BEGIN Input for this task
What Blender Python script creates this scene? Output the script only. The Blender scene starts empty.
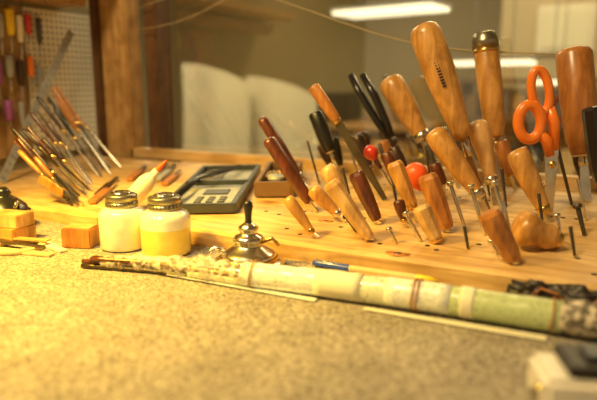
import bpy, bmesh, math, random
from mathutils import Vector, Matrix, noise
random.seed(7)
scene=bpy.context.scene
col=scene.collection
BZ=0.75   # bench top height; everything is authored relative to the bench top
try:
    scene.view_settings.view_transform='Standard'
    scene.view_settings.look='None'
except Exception: pass

# ---------------------------------------------------------------- materials
MATS={}
def new(name):
    m=bpy.data.materials.new(name); m.use_nodes=True
    nt=m.node_tree; b=nt.nodes['Principled BSDF']
    MATS[name]=m
    return m,nt,b
def plain(name,c,rough=.5,metal=0,coat=0,trans=0,emis=0,alpha=1,var=.12):
    m,nt,b=new(name)
    tc=nt.nodes.new('ShaderNodeTexCoord'); n=nt.nodes.new('ShaderNodeTexNoise')
    n.inputs['Scale'].default_value=60; n.inputs['Detail'].default_value=4
    nt.links.new(tc.outputs['Object'],n.inputs['Vector'])
    r=nt.nodes.new('ShaderNodeValToRGB')
    r.color_ramp.elements[0].position=.3; r.color_ramp.elements[1].position=.7
    r.color_ramp.elements[0].color=tuple(x*(1-var) for x in c)+(1,)
    r.color_ramp.elements[1].color=tuple(min(1,x*(1+var)) for x in c)+(1,)
    nt.links.new(n.outputs['Fac'],r.inputs[0]); nt.links.new(r.outputs[0],b.inputs['Base Color'])
    b.inputs['Roughness'].default_value=rough; b.inputs['Metallic'].default_value=metal
    b.inputs['Coat Weight'].default_value=coat; b.inputs['Transmission Weight'].default_value=trans
    b.inputs['Alpha'].default_value=alpha
    if emis:
        b.inputs['Emission Color'].default_value=tuple(c)+(1,); b.inputs['Emission Strength'].default_value=emis
    return m
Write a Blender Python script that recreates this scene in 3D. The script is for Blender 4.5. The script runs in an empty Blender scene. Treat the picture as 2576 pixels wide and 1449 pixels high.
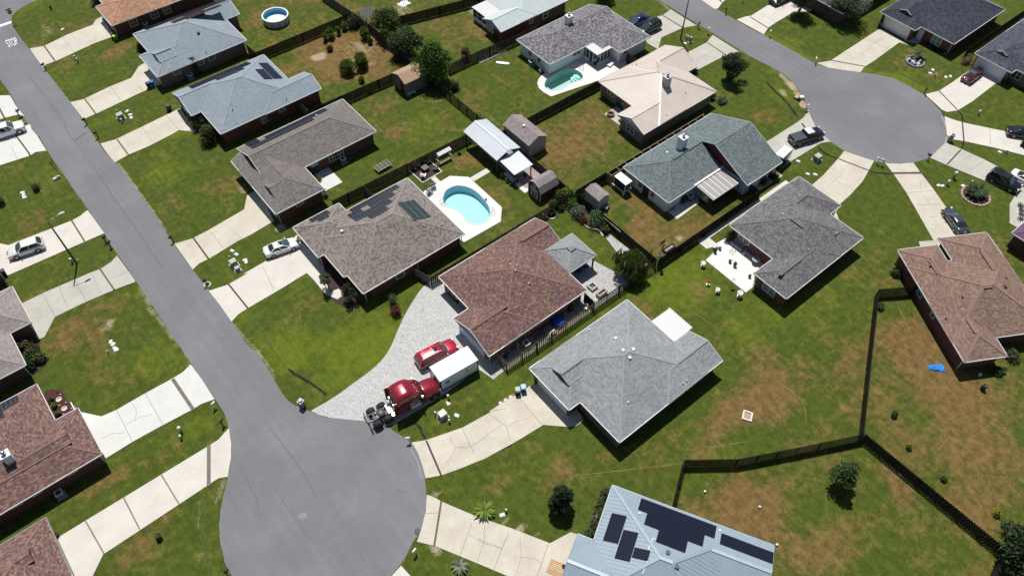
END Input for this task
▶ [Exercise requirements]: Scan the listing above and copy all lines containing the word "Python".

▶ [Output of the exercise]:
What Blender Python script creates this scene? Output the script only. The Blender scene starts empty.
Write a Blender Python script that recreates this scene in 3D. The script is for Blender 4.5. The script runs in an empty Blender scene. Treat the picture as 2576 pixels wide and 1449 pixels high.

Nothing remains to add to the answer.